Records Retention for Archivists

Organizations are expected to keep records that reflect how the organization operates.

How long records are kept is based on compliance with external statutory, regulatory, and legal requirements; internal legal, fiscal, and administrative organizational needs; and standards of practice (both mandatory and voluntary) and identifiable community expectations.

These guidelines provide minimum recommended standards for the retention of certain records. How organizations implement those is based on two interrelated decisions. The first is the continued usefulness of the records to the organization matched against the cost of maintenance, and the second is the risks associated with the maintenance or destruction of those records.

The Ethical Component of Retention

Organizations must manage their records in a manner that enables them to demonstrate that the organization is conducting business with honesty and integrity, consistent with the public interest and their own. They also need to maintain and preserve records in case they are needed as evidence in government investigations, litigation, audits, or other legal proceedings. They also must fully comply with all applicable laws and regulations in letter, spirit, and good faith.

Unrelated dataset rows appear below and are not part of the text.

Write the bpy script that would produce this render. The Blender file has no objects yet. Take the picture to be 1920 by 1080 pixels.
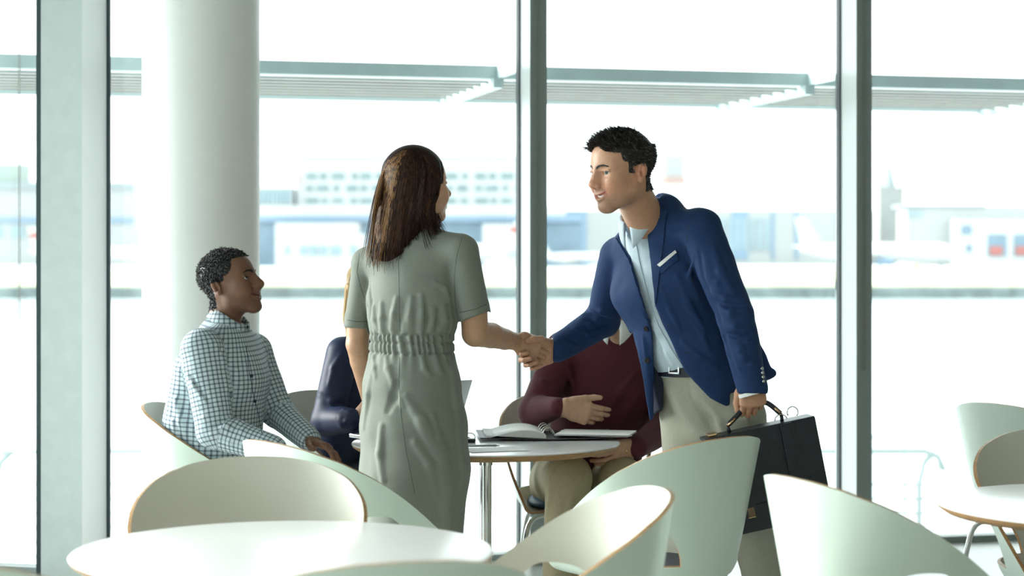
import bpy, bmesh, math, random
import numpy as np
from mathutils import Vector, Matrix
from mathutils.bvhtree import BVHTree

random.seed(7)
scn = bpy.context.scene
COL = scn.collection

# ------------------------------------------------------------------ camera, sky, exposure
HC = 1.425            # eye height of the camera above the cafe floor
FPX = 3600.0          # focal length in pixels of a 1920 wide frame
HY = 470.0            # image row of the horizon
cd = bpy.data.cameras.new('camera')
cam = bpy.data.objects.new('camera', cd)
COL.objects.link(cam)
cam.location = (0, 0, HC)
cam.rotation_euler = (math.pi / 2, 0, 0)
cd.sensor_width = 36
cd.lens = FPX / 1920 * 36
cd.shift_y = -(540 - HY) / 1920
cd.clip_start = 0.05
cd.clip_end = 4000
cd.dof.use_dof = True
cd.dof.focus_distance = 6.4
cd.dof.aperture_fstop = 2.8
scn.camera = cam

w = bpy.data.worlds.new('overcast_sky')
scn.world = w
w.use_nodes = True
bg = w.node_tree.nodes['Background']
bg.inputs['Color'].default_value = (0.93, 0.985, 1.0, 1)
bg.inputs['Strength'].default_value = 1.0

sl = bpy.data.lights.new('hazy_sun', 'SUN')
sl.energy = 3.4
sl.angle = math.radians(35)
sl.color = (1.0, 0.985, 0.95)
sun = bpy.data.objects.new('hazy_sun', sl)
COL.objects.link(sun)
sun.rotation_euler = Vector((1.0, -0.42, -0.42)).to_track_quat('-Z', 'Y').to_euler()

scn.view_settings.view_transform = 'Standard'
scn.view_settings.look = 'None'
scn.view_settings.exposure = 1.85
scn.view_settings.gamma = 1.0
scn.view_settings.use_curve_mapping = False


def PX(px, py, Y):
    """the point at depth Y that this camera sees at a photo pixel"""
    return np.array([(px - 960) / FPX * Y, Y, HC - (py - HY) / FPX * Y])


# ------------------------------------------------------------------ materials
MATS = {}


def mat(name, col, rough=0.5, metal=0.0, var=0.0, vscale=8.0, bump=0.0, bscale=60.0, spec=0.5,
        sheen=0.0, stretch=None, coat=0.0, vcol=False):
    if name in MATS:
        return MATS[name]
    m = bpy.data.materials.new(name)
    m.use_nodes = True
    nt = m.node_tree
    b = nt.nodes['Principled BSDF']
    b.inputs['Base Color'].default_value = (*col, 1)
    b.inputs['Roughness'].default_value = rough
    b.inputs['Metallic'].default_value = metal
    b.inputs['Specular IOR Level'].default_value = spec
    if sheen:
        b.inputs['Sheen Weight'].default_value = sheen
    if coat:
        b.inputs['Coat Weight'].default_value = coat
        b.inputs['Coat Roughness'].default_value = 0.1
    src = None
    if var or bump:
        tc = nt.nodes.new('ShaderNodeTexCoord')
        mp = nt.nodes.new('ShaderNodeMapping')
        nt.links.new(tc.outputs['Object'], mp.inputs[0])
        if stretch:
            mp.inputs['Scale'].default_value = stretch
    if vcol:
        at = nt.nodes.new('ShaderNodeAttribute')
        at.attribute_name = 'Col'
        src = at.outputs['Color']
    if var:
        n = nt.nodes.new('ShaderNodeTexNoise')
        n.inputs['Scale'].default_value = vscale
        n.inputs['Detail'].default_value = 4
        nt.links.new(mp.outputs[0], n.inputs['Vector'])
        r = nt.nodes.new('ShaderNodeMapRange')
        r.inputs[1].default_value = 0.3
        r.inputs[2].default_value = 0.7
        r.inputs[3].default_value = 1 - var
        r.inputs[4].default_value = 1 + var
        nt.links.new(n.outputs['Fac'], r.inputs[0])
        mx = nt.nodes.new('ShaderNodeMix')
        mx.data_type = 'RGBA'
        mx.blend_type = 'MULTIPLY'
        mx.inputs[0].default_value = 1.0
        if src is not None:
            nt.links.new(src, mx.inputs[6])
        else:
            mx.inputs[6].default_value = (*col, 1)
        nt.links.new(r.outputs[0], mx.inputs[7])
        src = mx.outputs[2]
    if src is not None:
        nt.links.new(src, b.inputs['Base Color'])
    if bump:
        n2 = nt.nodes.new('ShaderNodeTexNoise')
        n2.inputs['Scale'].default_value = bscale
        n2.inputs['Detail'].default_value = 3
        nt.links.new(mp.outputs[0], n2.inputs['Vector'])
        bp = nt.nodes.new('ShaderNodeBump')
        bp.inputs['Strength'].default_value = bump
        bp.inputs['Distance'].default_value = 0.004
        nt.links.new(n2.outputs['Fac'], bp.inputs['Height'])
        nt.links.new(bp.outputs[0], b.inputs['Normal'])
    MATS[name] = m
    return m


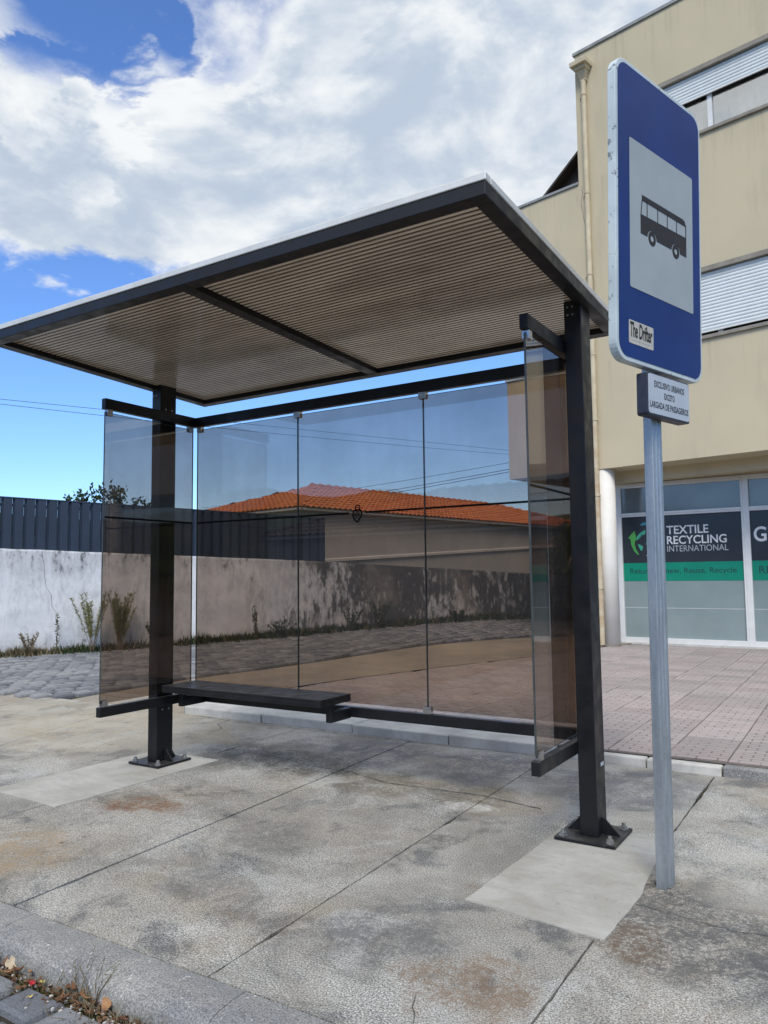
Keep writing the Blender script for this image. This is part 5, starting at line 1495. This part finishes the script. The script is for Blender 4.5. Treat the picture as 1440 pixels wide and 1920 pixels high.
# leafy shrub looking over the fence at the left
def shrub():
    rg = random.Random(5)
    p = wall_pt(1.35, -0.75)
    root = empty('garden_shrub', (p.x, p.y, 0.52), wang, 'dark leafy shrub peeking over the navy metal fence', 'shrub')
    st = MB(); lf = MB()
    heights = [(-0.32, 2.44, .0), (-0.12, 2.50, .05), (0.02, 2.58, .1), (0.15, 2.60, .05), (0.3, 2.66, .0), (0.42, 2.68, .1), (0.55, 2.62, .0), (0.7, 2.60, .1), (0.9, 2.48, .05), (1.15, 2.40, .0), (1.4, 2.34, 0)]
    for (x, h, y) in heights:
        top = Vector((x + rg.uniform(-.1, .1), y + rg.uniform(-.1, .1), h - 0.2))
        st.tube([(x * 0.3 + 0.2, 0, -0.1), (x * .8, y * .5, 1.2), tuple(top)], [0.02, 0.012, 0.004], 5)
        for k in range(80):
            t = rg.uniform(0.7, 1.0)
            b = Vector((x * .8, y * .5, 1.2)).lerp(top, t)
            leaf_quad(lf, b + rvec(rg) * 0.15 * rg.random(), rvec(rg) + Vector((0, 0, .3)), rvec(rg), rg.uniform(.055, .10), 0.024)
    st.build('stem', 'stem', root); lf.build('leaves', 'leaf_dark', root)
shrub()
tree('leafy_tree', (-6.2, 29.0, 0.1), 3.1, 2.0, 5200, 0.24, 'leaf', 'green tree behind the blue car, left of the shop', seed=3)
tree('leafy_tree', (-3.0, 31.0, 0.1), 4.3, 2.3, 5200, 0.24, 'leaf_dark', 'darker green tree seen between white column and shop window', seed=8)

# weeds standing along the wall
def weed(s, off, h, spread, n, mat, label, seed, feathery=False, cat='weed'):
    rg = random.Random(seed)
    p = wall_pt(s, off); z = ground_z(p.x, p.y)
    root = empty('wall_weed', (p.x, p.y, z - 0.01), wang, label, cat, 'weeds along the white wall')
    st = MB(); lf = MB()
    for k in range(n):
        a = rg.uniform(0, 2 * math.pi); rr = spread * rg.uniform(.3, 1)
        tip = Vector((rr * math.cos(a), rr * math.sin(a) * .5, h * rg.uniform(.7, 1)))
        mid = tip * 0.5 + Vector((0, 0, tip.z * 0.06))
        b = Vector((rg.uniform(-.04, .04), rg.uniform(-.03, .03), 0))
        st.tube([b, mid, tip], [0.006, 0.004, 0.002], 4)
        m_ = 150 if feathery else 60
        for q in range(m_):
            t = rg.uniform(0.3 if feathery else 0.1, 1.0)
            c = b.lerp(mid, t * 2) if t < .5 else mid.lerp(tip, t * 2 - 1)
            d = Vector((rg.uniform(-1, 1), rg.uniform(-1, 1), rg.uniform(0.1, 1.2)))
            leaf_quad(lf, c, d, rvec(rg), (0.065 if feathery else 0.055) * rg.uniform(.5, 1.2), 0.005 if feathery else 0.008)
    st.build('stem', 'stem', root); lf.build('leaves', mat, root)
weed(1.42, 0.28, 1.12, 0.36, 11, 'weed_yellow', 'tall yellow-green feathery weed leaning left against the white wall', 1, True)
weed(1.86, 0.30, 1.05, 0.26, 22, 'weed_yellow', 'dense yellow-green feathery weed seen through the left glass pane', 2, True)
weed(0.86, 0.30, 0.86, 0.05, 2, 'weed', 'thin single-stemmed weed in front of the white wall, left', 3)
weed(-0.35, 0.30, 0.55, 0.30, 7, 'weed_dry', 'dry branching weed at the left picture edge by the wall', 14)
weed(0.45, 0.30, 0.42, 0.25, 8, 'weed_dry', 'dry tangled weed left of the thin single-stemmed weed', 5)
weed(2.45, 0.30, 0.5, 0.25, 9, 'weed', 'leafy weed behind the left post against the wall', 6)
weed(4.25, 0.32, 0.66, 0.10, 5, 'weed', 'upright spiky green weed against the wall above the bench', 8)
weed(4.75, 0.32, 0.36, 0.30, 12, 'leaf_dark', 'dark low weed clump right of the spiky weed', 9)
weed(6.15, 0.32, 0.50, 0.34, 14, 'leaf_dark', 'dark bushy weed below the emblem at the wall foot', 10)
weed(6.75, 0.32, 0.60, 0.30, 14, 'leaf_dark', 'taller dark weed under the blackest mould stains', 11)
weed(8.6, 0.32, 0.30, 0.3, 12, 'leaf_dark', 'dark weed at the wall foot behind the right glass seam', 12)

def verge():
    rg = random.Random(12)
    mb = MB(); md = MB()
    for k in range(34000):
        s = rg.uniform(-6.5, 12.8)
        dens = 0.35 + 0.65 * S((s - 2.2) / 2.0)
        if s < 1.0: dens = 0.6
        if 0.95 < s < 1.75: dens = 0.9
        n = mnoise.noise((s * 1.7, 0, 3)) * .5 + .5
        if rg.random() > dens * (0.35 + n): continue
        w = (0.10 + 0.30 * n) * (0.75 + 0.25 * dens)
        off = 0.02 + w * abs(rg.gauss(0, .7))
        if off > 0.62: continue
        p = wall_pt(s, off); z = ground_z(p.x, p.y)
        h = rg.uniform(.05, .24) * (0.55 + 0.9 * n) * (1 - off * 0.9)
        d = Vector((rg.uniform(-.7, .7), rg.uniform(-.7, .7), 1.0))
        tgt = md if rg.random() < (0.75 if s < 0.9 else 0.18) else mb
        leaf_quad(tgt, (p.x, p.y, z - 0.01), d, rvec(rg), h, rg.uniform(.005, .013))
    o = mb.build('verge_grass', 'leaf_dark'); tag(o, 'dark green grass and creepers along the foot of the wall', 'grass', kind='stuff')
    o = md.build('verge_grass', 'weed_dry'); tag(o, 'dry straw-coloured grass along the foot of the wall', 'grass', kind='stuff')
    # earth bank under it
    v = []; f = []
    n = 80
    for i in range(n + 1):
        s = -7 + 20.4 * i / n; w = 0.22 + 0.18 * mnoise.noise((s * 1.1, 2, 0)) + 0.08 * mnoise.noise((s * 4, 2, 0))
        for (o_, zz) in ((0.0, 0.055), (w * 0.5, 0.045), (w, -0.02)):
            p = wall_pt(s, o_); v.append((p.x, p.y, ground_z(p.x, p.y) + zz))
    for i in range(n):
        for k in range(2): f.append((i * 3 + k, i * 3 + k + 1, (i + 1) * 3 + k + 1, (i + 1) * 3 + k))
    mb = MB(); mb.add(v, f); struct(mb.build('verge', 'dirt', smooth=True))
verge()

# ---- gutter in the foreground: moss, dry grass, leaves
def gutter():
    rg = random.Random(21)
    mo = MB(); dg = MB()
    for k in range(5200):
        x = rg.uniform(0.2, 3.6); y = -2.03 - abs(rg.gauss(0, 0.05))
        n = mnoise.noise((x * 4, y * 3, 0)) * .5 + .5
        if rg.random() > n * 1.15 or y < -2.22: continue
        d = Vector((rg.uniform(-.8, .8), rg.uniform(-.8, .8), 1))
        leaf_quad(mo, (x, y, -0.104), d, rvec(rg), rg.uniform(.008, .026), rg.uniform(.002, .004))
    for k in range(420):
        x = rg.choice((rg.uniform(1.2, 1.95), rg.uniform(2.0, 2.5), rg.uniform(0.3, 3.4))); y = -2.03 - abs(rg.gauss(0, 0.045))
        d = Vector((rg.uniform(-1, 1), rg.uniform(-1, .6), rg.uniform(.05, .7)))
        leaf_quad(dg, (x, y, -0.092), d, rvec(rg), rg.uniform(.03, .10), 0.0016)
    tag(mo.build('gutter_moss', 'moss'), 'green moss growing in the gutter joint below the kerb', 'moss', kind='stuff')
    tag(dg.build('gutter_straw', 'weed_dry'), 'dry straw lying in the gutter below the kerb', 'straw', kind='stuff')
    # two dry grass tufts leaning on the kerb
    for i, (x, n, lab) in enumerate(((1.93, 10, 'dry branching grass tuft against the kerb, left of the pair'), (2.01, 12, 'denser dry grass tuft against the kerb, right of the pair'))):
        root = empty('grass_tuft', (x, -2.03, -0.105), 0, lab, 'grass', 'dry grass tufts at the kerb')
        mb = MB()
        for k in range(n):
            tip = Vector((rg.uniform(-.14, .12), rg.uniform(-.03, .10), rg.uniform(.05, .15)))
            mid = tip * .5 + Vector((0, 0, .015)); mb.tube([(rg.uniform(-.02, .02), 0, 0), mid, tip], [0.0016, 0.0012, 0.0005], 4)
            for q in range(2):
                t = rg.uniform(.5, .95); c = mid.lerp(tip, t); mb.tube([c, c + Vector((rg.uniform(-.03, .03), rg.uniform(-.03, .03), rg.uniform(.01, .04)))], [0.0009, 0.0004], 3)
        mb.build('blades', 'weed_dry', root)
    fr = MB(); gr = MB()
    for k in range(520):
        x = rg.choice((rg.uniform(1.35, 1.75), rg.uniform(1.8, 2.3), rg.uniform(0.3, 3.2))); y = -2.03 - abs(rg.gauss(0, 0.04))
        leaf_quad(fr, (x, y, -0.085 + rg.uniform(0, .012)), rvec(rg) * Vector((1, 1, .35)), rvec(rg), rg.uniform(.008, .030), rg.uniform(.002, .008))
        x = rg.uniform(0.3, 3.4); y = -1.99 - abs(rg.gauss(0, 0.07)); r_ = rg.uniform(.0015, .005); zg = -0.083 if y < -2.03 else -0.02
        if y < -2.03: gr.box(x - r_, x + r_, y - r_, y + r_, zg - r_, zg + r_)
    tag(fr.build('leaf_litter', 'litter'), 'brown crumbled leaf litter in the gutter', 'leaf litter', kind='stuff')
    tag(gr.build('grit', 'pale_kerb'), 'pale grit scattered in the gutter', 'grit', kind='stuff')
    def leaf(name, x, y, z, L, w, mat, label, rot, curl=0.5, cat='leaf', group=None, pointy=False):
        mb = MB(); v = []; f = []
        nu, nv = 8, 4
        for i in range(nu + 1):
            t = i / nu; half = w * math.sin(math.pi * min(.98, t * .95 + .03)) ** 0.8 * (1 + (0.35 * math.sin(t * 19) if pointy else 0.0))
            for j in range(nv + 1):
                s = j / nv * 2 - 1
                v.append((t * L - L / 2, s * half, curl * (0.25 * L * (2 * t - 1) ** 2 + 0.45 * w * s * s) + 0.002 * math.sin(9 * t + 5 * s)))
        for i in range(nu):
            for j in range(nv): f.append((i * 5 + j, i * 5 + j + 1, i * 5 + 6 + j, i * 5 + 5 + j))
        mb.add(v, f); mb.tube([(-L / 2 - L * .25, 0, .004), (-L / 2, 0, curl * .25 * L)], 0.0012, 4)
        o = mb.build(name, mat, smooth=True); o.location = (x, y, z); o.rotation_euler = rot
        o.scale = (0.62, 0.62, 0.62); o.modifiers.new('s', 'SOLIDIFY').thickness = 0.0008
        tag(o, label, cat, group)
    leaf('dead_leaf', 2.09, -2.035, -0.068, 0.085, 0.026, 'dead_tan', 'largest tan curled dead leaf at the kerb foot', (0.4, 0.3, -0.5), 0.9, group='dead leaves in the gutter')
    leaf('dead_leaf', 1.58, -2.03, -0.065, 0.075, 0.034, 'dead_pale', 'pale jagged dead leaf at the left of the gutter', (0.9, 0.1, 0.9), 0.4, group='dead leaves in the gutter', pointy=True)
    leaf('red_petal', 1.75, -2.065, -0.074, 0.036, 0.017, 'petal_red', 'small bright red petal lying on the setts', (0.3, 0.2, 0.4), 0.8, 'petal')
    leaf('seed_husk', 1.775, -2.05, -0.072, 0.030, 0.013, 'petal_yellow', 'small yellow husk beside the red petal', (0.2, 0.5, 1.6), 1.2, 'husk')
    leaf('seed_husk', 1.82, -2.12, -0.074, 0.026, 0.008, 'petal_yellow', 'yellow husk lying alone on a sett', (0.1, 0.1, 1.3), 1.2, 'husk')
    spots = [(1.50, -2.05), (1.53, -2.07), (1.56, -2.045), (1.61, -2.06), (1.64, -2.05), (1.90, -2.04), (1.93, -2.06), (1.92, -2.03), (1.97, -2.045), (2.00, -2.05), (2.03, -2.03), (2.20, -2.06), (1.70, -2.04), (1.95, -2.085)]
    for k, (x, y) in enumerate(spots):
        leaf('dead_leaf', x, y, -0.078 + rg.uniform(0, .02), rg.uniform(.05, .085), rg.uniform(.010, .018), 'dead_leaf' if k % 3 else 'dead_tan', ('brown curled dead leaf in the left-hand gutter leaf pile' if x < 1.8 else 'brown curled dead leaf in the leaf pile under the dry grass tufts'), (rg.uniform(-.6, .6), rg.uniform(-.5, .5), rg.uniform(0, 6)), rg.uniform(.5, 1.1), group='brown leaves, left pile' if x < 1.8 else 'brown leaves under the tufts')
gutter()
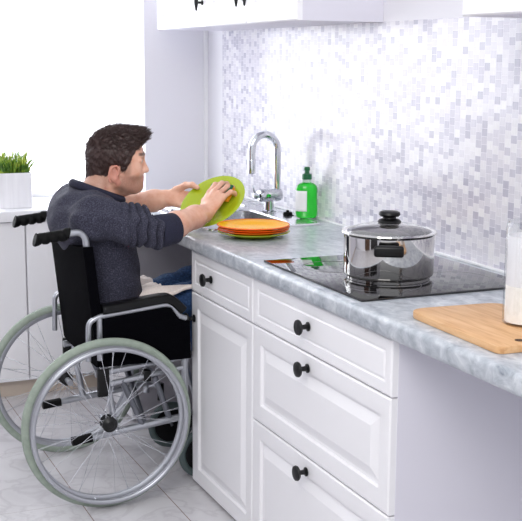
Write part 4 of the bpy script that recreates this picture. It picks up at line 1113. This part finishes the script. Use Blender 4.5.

The expectations in the United States, for example, are that organizations manage their records to ensure they are complete, true and accurate, accessible, legible, retained as required, and fully usable. Organizations and their records managers have ethical requirements, and ethical behavior is expected. There are exceptions, but legal compliance is the norm, and organizations and records managers are expected to keep good records.

Assessing Needs

Organizations can destroy records that should be kept based on a misunderstanding of the potential value of the records. Records managers may be the “pitchers” instead of archival “keepers,” but pitching does not equate to evasion. Moreover, conditions change, and public and employee ideas of what makes a complete record may evolve, requiring an organization to rethink its retention strategy.

Retention and disposal take place on two levels. First, there is the disposal of records relating to an activity that is not perceived to be needed to provide a complete, accurate, and true accounting of that activity.

The second level is that of documentation for the activity itself. For example, we all know what documents we need to retain to support our income tax filings. We also are aware that we need to keep our records for seven years. That is the statute of limitations on when the IRS can audit people. People can keep their records longer if they wish, based on other perceived needs (e.g., historical), but seven is the minimum that is considered prudent.

Archival Appraisal Concerns in Scheduling

There are two types of archivists: corporate and collecting. Corporate archivists are employed by an organization to preserve, maintain, and exploit its records for the good of the organization. The collecting archivist collects the records of other individuals and organizations to provide historical, cultural, scientific, and other resources for others to use.

The appraisal decisions of the corporate archivist may be aligned with the retention decisions of the records manager, while the collecting archivist will go beyond the usual retention periods. The assumption is that many of the records that are important for the short-term management of operations will be valuable for the longer-term understanding of how the organization operates and how it might evolve in the future.

The role of the corporate archivist in appraisal may be more to ensure that the records are complete enough to allow for later exploitation of questions like why initiatives succeeded or failed or why leaders were more successful than others. The corporate archivist may have even more in common with the corporate knowledge management (KM) expert. Like the archivist, the KM expert wants to know how and why not for historical purposes but to recreate the success or avoid the failure in as close to real-time as possible. The archivist and the KM expert are interested in what the records contain. Records managers may be interested more in what than how or why. While the records manager will retain records of the activity, they may not include the documents crucial to the interests of the archivist or knowledge manager.

There are also differences in the second level retention decisions: what activities deserve retention.

The focus of both the corporate records manager and archivist is inward. They look to the external world to help understand their organization, not vice versa. On the other hand, the collecting archivist has a broader interest: documenting some aspect of a locality, industry, or cultural phenomenon of which the organization is a part. Records relating to community activities, advertising, dealings with other businesses, and responses to the community may not have had much interest for the records manager or even corporate archivist. However, they may be crucial to the collecting archivist who wants to document the organization’s role in the community and the life of the organization itself.

The different information perspectives offered by records managers, archivists, knowledge management experts, and other affiliated fields provide a broad spectrum to hone records retention decisions and disposition.